For those of you have who have asked for Thanksgiving recipes,  here is
one I modified from Steven Raichlen's High-Flavor Low-Fat Vegetarian
Cooking cookbook. It  has wonderful  flavor and it's a very attractive

Thanksgiving Stuffed Acorn Squash:

4 small acorn squash (Recipe suggests orange squash; I used green)
1/2 cup currents (If you don't have currents, you could
probably                   substitute raisins)
1 cup warm vegetable stock or as needed
2 onions, finely chopped
4 stalks celery, finely chopped
4 cloves garlic, minced
1 cup finely diced peeled apple
1-1/2 cups corn kernels (This is optional - I didn't use it.)
1-1/4 cups very coarse fresh bread crumbs or finely diced bread
5 Tbsp. chopped fresh herbs - can use flat-leaf parsley, basil,
tarragon, thyme, and/or sage. 
1 tsp. grated lemon zest
salt and freshly ground pepper
(Additional broth or wine for sauteing -The recipe  calls for 1-1/2
Tbsp. olive oil, which I omitted.)

Preheat oven to 350 degrees.
Cut squashes in half crosswise. Take out seeds. Cut a small slice from
the top and bottom  so they will stand straight. Bake, cut side down, on
a baking sheet oiled with spray until soft, about 40 minutes.  Transfer
to cake rack to cool.
    For stuffing, plump the currents in the vegetable broth or stock for
10 minutes. Meanwhile, cook onions, celery, and garlic in broth or wine
over medium heat until soft. Add apple and corn, if using, and cook
about three minutes. 
   Transfer the mixture to a large bowl and stir in the bread crumbs,
herbs, lemon zest, currants with the stock, and salt and pepper to
taste. The mixture should be highly seasoned, and moist but not wet. Add
stock or salt as needed and spoon into the baked squashes. 
   (The recipe can be prepared ahead to this point.)
   Just before serving, bake the stuffed squashes at 375 degrees until
thoroughly heated, 15 to 20 minutes.  Makes 8 servings. 

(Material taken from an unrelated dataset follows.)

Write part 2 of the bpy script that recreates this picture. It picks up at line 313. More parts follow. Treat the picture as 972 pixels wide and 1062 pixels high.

   The illustration for this recipe shows each   halved squash 
decoratively cut on top in a zig-zag pattern. I didn't attempt it, 
but when they are cut in half, the zig-zag shape of the squash itself
makes it very attractive. And being able to prepare most of it ahead
makes this a great addition to the Thanksgiving menu.
Have a great Thanksgiving, everyone!